The book is the first complete account of the Suffolk Yeomanry from its formation in 1794 as volunteer cavalry, intended to meet the threat of a French invasion, to its eventual disbandment as a regiment and merger with T.A. units in 1967. With access to previously unpublished material and with the full cooperation of the Suffolk and Norfolk Yeomanry Museum Trustees, the authors have been able to give a detailed account of how this volunteer unit served the British Army and the civil power across nearly two centuries, responding to the challenges presented by a succession of crises at home and abroad.
Interwoven with the military history is a fascinating account of how the activities of, and attitudes towards, the yeomanry cavalry, whose officers and men were initially drawn from the county's landowners and farmers, were very much a reflection of the society of the time. Drawing upon personal diaries and interviews with surviving Yeomanry veterans, as well as formal accounts, the authors, both experienced local and social historians, provide an insight into the expectations, aspirations and fears of serving officers and men as they tell of the exploits of the Suffolk Yeomanry both at home and on battlefields abroad from the Boer War through Gallipoli, Palestine and the Western Front in the First World War to the Normandy landings and European battlefields a generation later.

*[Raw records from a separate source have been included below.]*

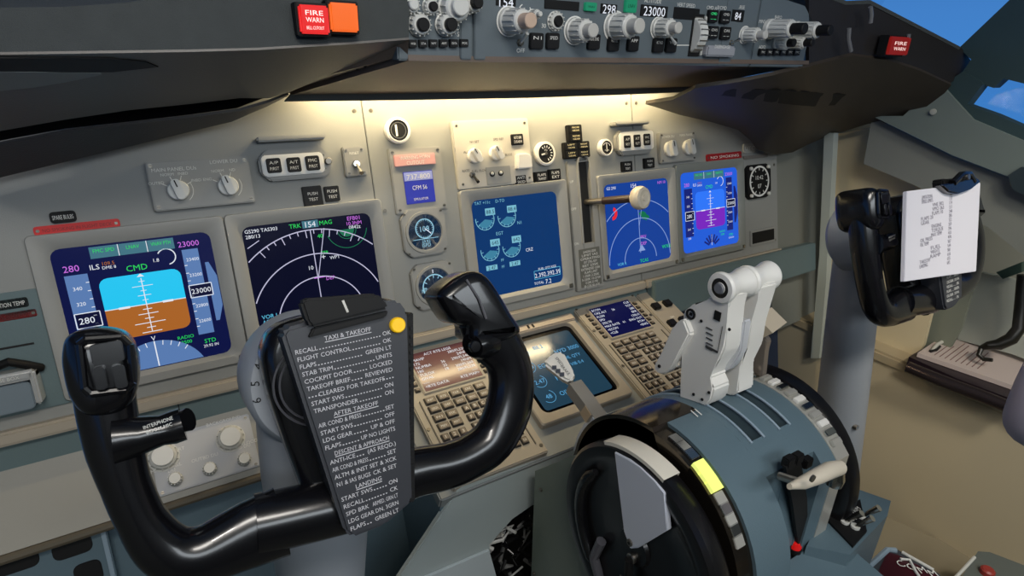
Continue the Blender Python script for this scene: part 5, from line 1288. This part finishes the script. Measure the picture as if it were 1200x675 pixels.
    for k in range(22):
        t = k / 21; z = YK.uv(484, 385 + 200 * t, .03); b.box(z[0] - .0012, z[0] + .0012, z[1] - .0012, z[1] + .0012, .026, .0272, key)
    if dx == 0:
        L0, L1 = (346, 413), (411, 620); R0, R1_ = (458, 389), (467, 597)
        ck = [('RECALL', 'OK'), ('FLIGHT CONTROL', 'OK'), ('FLAPS', 'GREEN LT'), ('STAB TRIM', 'UNITS'), ('COCKPIT DOOR', 'LOCKED'), ('TAKEOFF BRIEF', 'REVIEWED'), ('* CLEARED FOR TAKEOFF', ''), ('START SWS', 'ON'), ('TRANSPONDER', 'ON'), ('* AFTER TAKEOFF', None), ('AIR COND & PRESS', 'SET'), ('START SWS', 'OFF'), ('LDG GEAR', 'UP & OFF'), ('FLAPS', 'UP NO LIGHTS'), ('* DESCENT & APPROACH', None), ('ANTI-ICE', '(AS REQD.)'), ('AIR COND & PRESS', 'SET'), ('ALTM & INST', 'SET & XCK'), ('N1 & IAS BUGS', 'CK & SET'), ('* LANDING', None), ('START SWS', 'ON'), ('RECALL', 'CK'), ('SPD BRK', 'ARMED, GRN LT'), ('LDG GEAR', 'DN, 3GRN'), ('FLAPS', 'GREEN LT')]
        zt = .0303; sz = .0032
        ink = mat('checklist_ink', (205, 205, 210), .6)
        def L_(a, c, t): return (a[0] + (c[0] - a[0]) * t, a[1] + (c[1] - a[1]) * t)
        def tw(s): 
            _, _, x0, x1 = glyphs(s); return (x1 - x0) * sz * 1.35
        for k, (l, r) in [(-1, ('* TAXI & TAKEOFF', None))] + list(enumerate(ck)):
            t = k / 24; a = Vector(YK.uv(*L_(L0, L1, t), .0303)); c = Vector(YK.uv(*L_(R0, R1_, t), .0303)); d = c - a; W = d.length; rot = math.atan2(d.y, d.x); n_ = d.normalized()
            if l.startswith('*'):
                w_ = min(tw(l[2:]), W * .8); p = (a + c) / 2 + n_ * (.003 if k < 0 else 0); b.text(l[2:], p.x, p.y, sz, zt, ink, rot=rot, fit=w_)
                if r is None:
                    q0 = p - n_ * w_ / 2 - Vector((-n_.y, n_.x)) * .0026; q1 = p + n_ * w_ / 2 - Vector((-n_.y, n_.x)) * .0026; b.line(q0.x, q0.y, q1.x, q1.y, .0005, zt - .0002, ink)
                else:
                    for sgn, o_ in ((1, a), (-1, c)):
                        for j in range(4): pp2 = o_ + n_ * sgn * .0022 * j; b.box(pp2.x - .0005, pp2.x + .0005, pp2.y - .0012, pp2.y - .0004, zt - .0002, zt, ink)
                continue
            wl_, wr_ = min(tw(l), W * .55), min(tw(r), W * .5)
            if wl_ + wr_ > W * .97: f_ = W * .97 / (wl_ + wr_); wl_ *= f_; wr_ *= f_
            b.text(l, a.x, a.y, sz, zt, ink, 'L', rot, fit=wl_); b.text(r, c.x, c.y, sz, zt, ink, 'R', rot, fit=wr_)
            x = wl_ + .0015
            while x < W - wr_ - .0015:
                p = a + n_ * x - Vector((-n_.y, n_.x)) * .0014; b.box(p.x - .0005, p.x + .0005, p.y - .0003, p.y + .0004, zt - .0002, zt, ink); x += .0021
    else:
        for k in range(9): z = YK.uv(440, 520 + 10 * k, .03); b.text(('FLAPS ..... GREEN', 'LDG GEAR .. DOWN', 'RECALL ....... OK')[k % 3], z[0], z[1], .0038, .0303, white, fit=.034)
    cp = b.build('checklist_plate', e)
    b = MB(); q = [YK.uv(*z, .04) for z in ((352, 354), (358, 350), (442, 344), (452, 352), (456, 362), (366, 384), (360, 378))]; b.prism(q, .028, .040, blackm, .003, 2)
    q = [YK.uv(*z, .035) for z in ((368, 384), (456, 364), (452, 372), (362, 396))]; b.prism(q, .030, .035, blackm, .001)
    z0 = YK.uv(402, 352, .041); z1 = YK.uv(408, 366, .041); b.line(z0[0], z0[1], z1[0], z1[1], .0016, .0402, steel); b.build('clip_bar', cp)
    if dx == 0:
        b = MB(); z = YK.uv(467, 381, .034); b.lathe([(0, .028), (.0056, .028), (.0056, .0335), (.0048, .0345), (0, .0345)], mat('yellow_button', (240, 190, 10), .35, emit=(240, 190, 10), es=.25), 24, c=(z[0], z[1], 0)); o = b.build('yellow_button', cp); o['label'] = 'yellow round button'
    e.matrix_world = Matrix.Translation((dx, 0, 0)) @ YM @ (Matrix.Scale(1.1, 4) if dx else Matrix())
    return e
make_yoke('large black control yoke in front, carrying the white-lettered grey checklist', 0)
FDX = .87
make_yoke('black control yoke at far right, mostly behind the clipped white paper', FDX)
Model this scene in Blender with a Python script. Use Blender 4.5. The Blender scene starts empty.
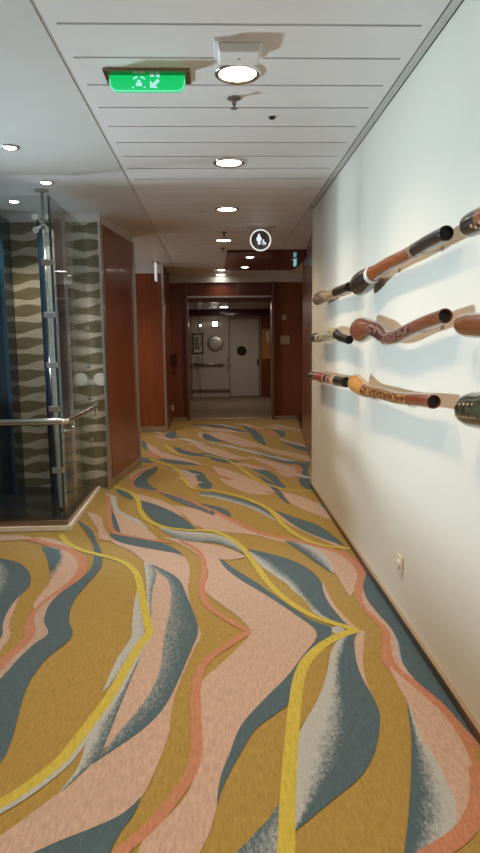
import bpy, bmesh, math, random
from mathutils import Vector, Matrix
from mathutils.geometry import tessellate_polygon
random.seed(4)
PI = math.pi
C = bpy.context.scene.collection
S = bpy.context.scene

# ------------------------------------------------------------------ camera
F = 620.0; H = 1.4
dY = Vector((216-240, 426.5-343, -F)).normalized()
zc = Vector((-0.017, 1, 0)); zc = (zc - zc.dot(dY)*dY).normalized()
xc = dY.cross(zc)
R = Matrix((xc, dY, zc))
cam_d = bpy.data.cameras.new('camera'); cam = bpy.data.objects.new('camera', cam_d); C.objects.link(cam)
cam.matrix_world = Matrix.Translation((0, 0, H)) @ R.to_4x4()
cam_d.sensor_fit = 'VERTICAL'; cam_d.sensor_height = 36; cam_d.lens = F/853*36
cam_d.clip_start = .02
S.camera = cam
def ray(x, y): return R @ Vector(((x-240)/F, (426.5-y)/F, -1))
def on(x, y, ax, val):
    r = ray(x, y); o = Vector((0, 0, H)); return o + r*((val-o[ax])/r[ax])

# ------------------------------------------------------------------ scene objects
def tag(o, label=None, cat=None, group=None, kind=None):
    if label: o['label'] = label
    if cat: o['category'] = cat
    if group: o['group'] = group
    if kind: o['kind'] = kind
    return o
def thing(name, label, cat, loc=(0, 0, 0), group=None):
    o = bpy.data.objects.new(name, None); C.objects.link(o); o.location = loc; o.empty_display_size = .05
    return tag(o, label, cat, group)
def obj(name, bm, mats, parent=None, smooth=False, bevel=0):
    bmesh.ops.recalc_face_normals(bm, faces=bm.faces)
    me = bpy.data.meshes.new(name); bm.to_mesh(me); bm.free()
    for m in (mats if isinstance(mats, (list, tuple)) else [mats]): me.materials.append(m)
    o = bpy.data.objects.new(name, me); C.objects.link(o)
    if smooth:
        for p in me.polygons: p.use_smooth = True
    if parent is not None:
        w = Vector((0, 0, 0)); p = parent
        while p is not None: w += p.location; p = p.parent
        o.parent = parent
        me.transform(Matrix.Translation(-w))
    else:                                   # put the origin at the base of a one-mesh thing
        xs = [v.co for v in me.vertices]
        c = Vector((sum(v.x for v in xs)/len(xs), sum(v.y for v in xs)/len(xs), min(v.z for v in xs)))
        me.transform(Matrix.Translation(-c)); o.location = c
    if bevel:
        b = o.modifiers.new('bevel', 'BEVEL'); b.width = bevel; b.segments = 2; b.limit_method = 'ANGLE'
    return o
def struct(name, bm, m, bevel=0):
    bmesh.ops.recalc_face_normals(bm, faces=bm.faces)
    me = bpy.data.meshes.new(name); bm.to_mesh(me); bm.free(); me.materials.append(m)
    o = bpy.data.objects.new(name, me); C.objects.link(o); o['kind'] = 'structure'
    if bevel:
        b = o.modifiers.new('bevel', 'BEVEL'); b.width = bevel; b.segments = 2; b.limit_method = 'ANGLE'
    return o
def box(bm, x0, x1, y0, y1, z0, z1):
    vs = [bm.verts.new((x, y, z)) for z in (z0, z1) for y in (y0, y1) for x in (x0, x1)]
    for f in ((0, 1, 3, 2), (4, 6, 7, 5), (0, 4, 5, 1), (2, 3, 7, 6), (0, 2, 6, 4), (1, 5, 7, 3)):
        bm.faces.new([vs[i] for i in f])
    return vs
def boxm(*a):
    bm = bmesh.new(); box(bm, *a); return bm
def frustum(bm, c, w0, d0, w1, d1, z0, z1):
    vs = []
    for w, d, z in ((w0, d0, z0), (w1, d1, z1)):
        for y in (-d/2, d/2):
            for x in (-w/2, w/2): vs.append(bm.verts.new((c[0]+x, c[1]+y, z)))
    for f in ((0, 1, 3, 2), (4, 6, 7, 5), (0, 4, 5, 1), (2, 3, 7, 6), (0, 2, 6, 4), (1, 5, 7, 3)):
        bm.faces.new([vs[i] for i in f])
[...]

At each stage, this military narrative is placed within its local and national context, providing a glimpse of the changing structure of volunteer forces, and changing governmental attitudes towards them. It traces how the Yeomanry was formed in 1794, disbanded as a regiment in 1828, rehabilitated in 1831, slowly increased its strength to become a regiment again in 1870, before becoming part of the Imperial Yeomanry during the Boer War. Thereafter, the story is told of how the Suffolk Yeomanry Cavalry became a dismounted cavalry force in the early years of the First World War and ended it as an infantry battalion of the Suffolk Regiment. Peacetime brought retraining as artillery men and a brief merger with the Norfolk Yeomanry before the Second World War saw an independent Suffolk Yeomanry again reformed as a regiment, fighting in an anti tank role. After the war, their final period of service was as an artillery regiment, again amalgamated with the Norfolk Yeomanry until disbandment as part of a TA reorganization.
Illustrated with a selection of rare or previously unpublished images, including 8 pages in color, this study is being produced in a limited edition hardback printing of 500 individually numbered copies, each signed by both authors.
Dr Margaret Thomas is an historian with current research interests in eighteenth and nineteenth century Suffolk, in particular its landscape and society. Following graduation from the University of Wales, she taught for six years before research for an M.Phil. at the University of Bristol led to an interest in the interaction of agriculture and industry in the area around Nailsea, near Bristol. She is the author of a number of books on the development of Nailsea, its glassworks and coalfields. In 1993, she returned to Suffolk, the county of her birth. Her research at the University of East Anglia, on trees and woodland in the Suffolk landscape between 1660 and 1870, led to a PhD. She also became a history lecturer and, with Dr Nick Sign, was, for many years Course Leader for the pioneering History degree at Suffolk College, later University Campus Suffolk. During her career, both in Bristol and Suffolk, she has encouraged an interest in local history through extramural appointments at the Universities of Bristol and East Anglia, the WEA and Adult Education Centres. Since retiring, she has continued to give lectures to local history societies and has run courses at the Suffolk Record Office. She was Chairman of the Avon Local History Association and is currently Chairman of the Suffolk Local History Council and council member of the Suffolk Institute of Archaeology and History.
A graduate of London University, Dr Nick Sign has enjoyed a long teaching career in High Schools as a department head and Deputy Headmaster, at a College of Education in Lincolnshire and more recently until his retirement in 2008 as a lecturer and degree course joint leader at Suffolk College, now University Campus Suffolk. His research interests include the history of education in the seventeenth century, investigated for his M.Phil, the use of archives in history teaching and the introduction of state secondary education to Suffolk between 1900 and 1939, which he studied for his Ph.D., under Professor Michael Sanderson at the University of East Anglia. He has also contributed a chapter on the development of further education in Suffolk to a forthcoming history of Suffolk College. He is currently a member of council of the Suffolk Institute of Archaeology and History and is a former chairman of the Mendlesham History Group, which has published three booklets on the village's history. As the Vice-Chairman of the Suffolk Local History Council and Hon. Editor of their journal, Suffolk Review he has worked with Dr Thomas to develop and deliver courses in local history sources and methods for societies affiliated to the SLHC. He also gives lectures to local history groups throughout the county and has given illustrated talks and courses at Suffolk Record Office and in the Ipswich Arts Association's Town Lectures series.